Il Dio del basket non è il Dio dei numeri

Se l'ansia da prestazione si nutre delle statistiche

  • A
  • A
  • A

Hegel dice che la lettura del giornale è la preghiera mattutina dell’uomo moderno. Per dieci anni la mia preghiera mattutina, prima ancora d’alzarmi dal letto, è stata guardare i risultati delle notti NBA. La NBA ha la peculiarità di venire di notte, come la Befana, Babbo Natale e altre creature immaginarie, lasciando sul tuo comodino pacchi e pacchi di statistiche e highlights da scartare il mattino dopo. I numeri mattutini per me hanno sempre sostituito la caffeina. Negli anni del liceo, ogni mattina, con la mia faccia ancora a fondo nel cuscino, mio padre si sedeva al PC di camera mia e leggeva per me: “Cleveland vince a Boston 112 a 98. Lebron James: 27 punti, 11 rimbalzi, 6 assist… Mo Williams: 12 punti, 3 rimbalzi, 5 assist…” eccetera.

La ripetizione di questa trinità cestistica, punti – rimbalzi – assist, aveva il potere di farmi resuscitare dal sonno. Poi sono arrivati i cellulari e la recitazione di questa nenia è diventata una preghiera solitaria. Finché una mattina mi sono osservato da fuori e mi son reso conto che ormai guardavo solo i numeri: un’azionista che sfogliava gli indici di borsa.

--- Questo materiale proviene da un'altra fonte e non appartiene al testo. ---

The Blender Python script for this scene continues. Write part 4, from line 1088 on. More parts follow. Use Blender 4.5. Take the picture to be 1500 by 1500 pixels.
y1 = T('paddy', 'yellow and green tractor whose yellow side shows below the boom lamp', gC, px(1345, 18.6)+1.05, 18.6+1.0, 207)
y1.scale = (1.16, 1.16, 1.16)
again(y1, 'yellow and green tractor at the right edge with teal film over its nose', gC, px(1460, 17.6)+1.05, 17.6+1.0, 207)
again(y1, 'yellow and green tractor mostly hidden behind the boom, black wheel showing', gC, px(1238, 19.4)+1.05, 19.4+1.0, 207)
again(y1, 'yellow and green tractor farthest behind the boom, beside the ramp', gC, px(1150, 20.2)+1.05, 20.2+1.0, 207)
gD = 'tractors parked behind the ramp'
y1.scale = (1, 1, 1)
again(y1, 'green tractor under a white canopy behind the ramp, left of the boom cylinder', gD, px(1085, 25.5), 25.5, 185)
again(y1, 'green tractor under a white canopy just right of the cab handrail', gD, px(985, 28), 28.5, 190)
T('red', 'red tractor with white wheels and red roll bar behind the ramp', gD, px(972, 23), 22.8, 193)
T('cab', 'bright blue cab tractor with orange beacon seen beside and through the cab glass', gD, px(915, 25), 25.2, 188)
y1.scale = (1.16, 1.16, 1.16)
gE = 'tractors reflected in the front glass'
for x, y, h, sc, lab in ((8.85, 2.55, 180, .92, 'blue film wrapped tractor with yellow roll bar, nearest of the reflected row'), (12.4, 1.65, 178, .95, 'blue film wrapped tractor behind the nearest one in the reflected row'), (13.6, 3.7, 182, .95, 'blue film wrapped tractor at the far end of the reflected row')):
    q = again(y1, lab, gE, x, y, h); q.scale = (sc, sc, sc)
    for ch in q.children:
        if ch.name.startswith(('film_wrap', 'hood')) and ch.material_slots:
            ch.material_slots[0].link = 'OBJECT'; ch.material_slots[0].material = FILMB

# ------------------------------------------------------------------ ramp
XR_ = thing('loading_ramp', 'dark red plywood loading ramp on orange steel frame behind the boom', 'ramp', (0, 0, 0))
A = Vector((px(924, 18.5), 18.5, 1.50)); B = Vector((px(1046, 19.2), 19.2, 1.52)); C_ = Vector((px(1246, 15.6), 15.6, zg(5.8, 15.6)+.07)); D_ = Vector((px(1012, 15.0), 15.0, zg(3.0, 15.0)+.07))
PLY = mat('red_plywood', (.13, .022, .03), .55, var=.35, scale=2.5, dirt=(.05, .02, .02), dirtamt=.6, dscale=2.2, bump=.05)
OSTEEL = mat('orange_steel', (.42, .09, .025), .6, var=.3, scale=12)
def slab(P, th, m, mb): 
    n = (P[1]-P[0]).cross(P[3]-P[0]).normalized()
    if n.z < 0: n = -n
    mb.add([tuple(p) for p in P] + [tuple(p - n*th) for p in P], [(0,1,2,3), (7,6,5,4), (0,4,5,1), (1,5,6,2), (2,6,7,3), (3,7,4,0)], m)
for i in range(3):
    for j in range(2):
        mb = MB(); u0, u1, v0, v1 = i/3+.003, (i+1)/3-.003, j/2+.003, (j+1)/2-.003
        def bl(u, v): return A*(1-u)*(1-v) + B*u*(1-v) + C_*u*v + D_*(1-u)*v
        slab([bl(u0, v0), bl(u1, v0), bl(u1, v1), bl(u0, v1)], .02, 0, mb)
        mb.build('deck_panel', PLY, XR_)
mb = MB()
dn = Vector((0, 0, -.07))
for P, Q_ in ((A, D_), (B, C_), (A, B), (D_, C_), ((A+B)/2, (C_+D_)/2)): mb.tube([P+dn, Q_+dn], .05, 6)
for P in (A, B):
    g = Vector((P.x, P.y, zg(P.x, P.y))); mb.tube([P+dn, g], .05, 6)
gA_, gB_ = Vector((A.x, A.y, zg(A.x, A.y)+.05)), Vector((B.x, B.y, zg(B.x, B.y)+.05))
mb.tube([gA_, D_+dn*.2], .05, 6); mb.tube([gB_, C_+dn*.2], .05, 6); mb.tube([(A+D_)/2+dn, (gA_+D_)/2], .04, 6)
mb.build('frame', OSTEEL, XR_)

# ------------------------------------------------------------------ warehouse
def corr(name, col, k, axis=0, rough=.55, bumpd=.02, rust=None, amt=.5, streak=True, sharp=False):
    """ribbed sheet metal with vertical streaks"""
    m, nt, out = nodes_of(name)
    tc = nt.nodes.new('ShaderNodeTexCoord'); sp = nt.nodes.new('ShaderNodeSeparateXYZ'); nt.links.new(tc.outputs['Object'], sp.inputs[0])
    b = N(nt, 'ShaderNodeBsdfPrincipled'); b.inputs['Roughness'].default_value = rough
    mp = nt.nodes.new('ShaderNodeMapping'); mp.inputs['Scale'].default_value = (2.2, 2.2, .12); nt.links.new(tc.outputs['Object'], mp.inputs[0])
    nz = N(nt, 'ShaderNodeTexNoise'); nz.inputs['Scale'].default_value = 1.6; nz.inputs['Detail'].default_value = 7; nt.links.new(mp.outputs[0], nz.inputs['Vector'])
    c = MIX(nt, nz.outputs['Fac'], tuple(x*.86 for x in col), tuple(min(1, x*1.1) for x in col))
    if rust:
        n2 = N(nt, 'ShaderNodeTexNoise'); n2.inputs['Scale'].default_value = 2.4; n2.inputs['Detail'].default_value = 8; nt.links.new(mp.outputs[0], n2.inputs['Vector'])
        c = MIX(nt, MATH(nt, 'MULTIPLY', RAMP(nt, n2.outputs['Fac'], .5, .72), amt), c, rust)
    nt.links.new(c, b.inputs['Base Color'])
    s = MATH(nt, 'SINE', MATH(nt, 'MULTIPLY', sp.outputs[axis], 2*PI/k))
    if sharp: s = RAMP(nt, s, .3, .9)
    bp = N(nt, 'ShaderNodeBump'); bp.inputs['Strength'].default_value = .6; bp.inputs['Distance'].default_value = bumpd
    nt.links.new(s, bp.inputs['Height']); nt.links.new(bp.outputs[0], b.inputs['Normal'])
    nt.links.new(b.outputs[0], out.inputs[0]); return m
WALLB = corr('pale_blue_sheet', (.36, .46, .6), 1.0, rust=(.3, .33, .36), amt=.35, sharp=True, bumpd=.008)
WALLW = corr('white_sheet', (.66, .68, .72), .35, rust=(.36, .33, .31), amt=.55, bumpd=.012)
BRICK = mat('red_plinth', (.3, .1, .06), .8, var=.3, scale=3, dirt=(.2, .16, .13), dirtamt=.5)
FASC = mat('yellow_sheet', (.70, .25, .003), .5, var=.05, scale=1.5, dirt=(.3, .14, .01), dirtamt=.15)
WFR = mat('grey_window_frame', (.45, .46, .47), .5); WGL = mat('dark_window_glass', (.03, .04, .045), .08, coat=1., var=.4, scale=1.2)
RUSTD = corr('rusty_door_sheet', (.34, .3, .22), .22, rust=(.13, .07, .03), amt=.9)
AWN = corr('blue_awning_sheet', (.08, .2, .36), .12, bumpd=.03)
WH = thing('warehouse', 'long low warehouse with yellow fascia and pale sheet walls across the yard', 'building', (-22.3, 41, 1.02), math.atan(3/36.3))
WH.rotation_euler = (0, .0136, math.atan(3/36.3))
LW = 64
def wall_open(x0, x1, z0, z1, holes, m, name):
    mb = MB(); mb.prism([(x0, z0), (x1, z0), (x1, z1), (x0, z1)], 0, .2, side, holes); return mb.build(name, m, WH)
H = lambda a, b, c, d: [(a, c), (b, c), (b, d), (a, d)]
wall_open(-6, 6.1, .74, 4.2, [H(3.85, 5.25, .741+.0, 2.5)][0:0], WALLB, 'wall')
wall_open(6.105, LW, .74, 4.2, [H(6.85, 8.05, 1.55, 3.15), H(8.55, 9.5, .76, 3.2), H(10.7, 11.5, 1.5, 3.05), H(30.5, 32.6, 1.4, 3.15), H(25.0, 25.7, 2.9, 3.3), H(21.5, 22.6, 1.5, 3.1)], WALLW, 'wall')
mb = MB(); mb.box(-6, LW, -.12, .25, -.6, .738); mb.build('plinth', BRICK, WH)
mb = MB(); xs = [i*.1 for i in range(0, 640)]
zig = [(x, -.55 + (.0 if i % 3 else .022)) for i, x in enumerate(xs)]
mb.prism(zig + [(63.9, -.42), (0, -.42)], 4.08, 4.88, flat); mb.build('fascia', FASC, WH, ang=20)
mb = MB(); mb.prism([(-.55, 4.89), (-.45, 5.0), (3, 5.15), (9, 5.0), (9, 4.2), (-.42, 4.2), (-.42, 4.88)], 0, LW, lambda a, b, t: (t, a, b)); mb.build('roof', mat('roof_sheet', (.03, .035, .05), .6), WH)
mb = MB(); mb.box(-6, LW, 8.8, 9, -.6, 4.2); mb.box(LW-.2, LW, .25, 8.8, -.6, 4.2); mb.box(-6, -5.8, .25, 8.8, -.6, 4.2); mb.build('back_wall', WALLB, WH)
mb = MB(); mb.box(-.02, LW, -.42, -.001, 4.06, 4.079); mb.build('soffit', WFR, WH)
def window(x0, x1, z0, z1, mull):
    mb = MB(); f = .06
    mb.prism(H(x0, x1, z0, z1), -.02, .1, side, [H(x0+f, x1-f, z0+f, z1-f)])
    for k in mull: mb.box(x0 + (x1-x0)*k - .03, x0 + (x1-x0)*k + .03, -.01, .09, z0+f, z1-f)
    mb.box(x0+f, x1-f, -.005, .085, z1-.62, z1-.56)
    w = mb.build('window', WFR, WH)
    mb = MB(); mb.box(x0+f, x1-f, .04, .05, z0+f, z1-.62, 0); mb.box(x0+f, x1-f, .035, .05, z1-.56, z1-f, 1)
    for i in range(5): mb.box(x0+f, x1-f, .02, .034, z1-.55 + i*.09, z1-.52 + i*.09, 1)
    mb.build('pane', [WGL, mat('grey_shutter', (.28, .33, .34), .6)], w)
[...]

Ho giocato la mia adolescenza nel vivaio di un’importante squadra di pallacanestro, in un periodo della vita in cui i numeri ti salvano e ti uccidono di continuo. I numeri davano a me e ai miei compagni l’illusione di capire il basket, proprio perché stavano lì a disposizione di tutti. Non eravamo nerd del basket, o comunque nulla di paragonabile ai “nerd del calcio”. Nelle discussioni cestistiche da bar il rapporto con le statistiche è molto più familiare. Nella mia squadra c’erano i fan di Lebron e i fan di Kobe. Gli uni snocciolavano la media rimbalzi e assist di Lebron, di gran lunga migliore. Gli altri chiamavano in causa i punti segnati, appellandosi anche alla iconica gara da 81 punti.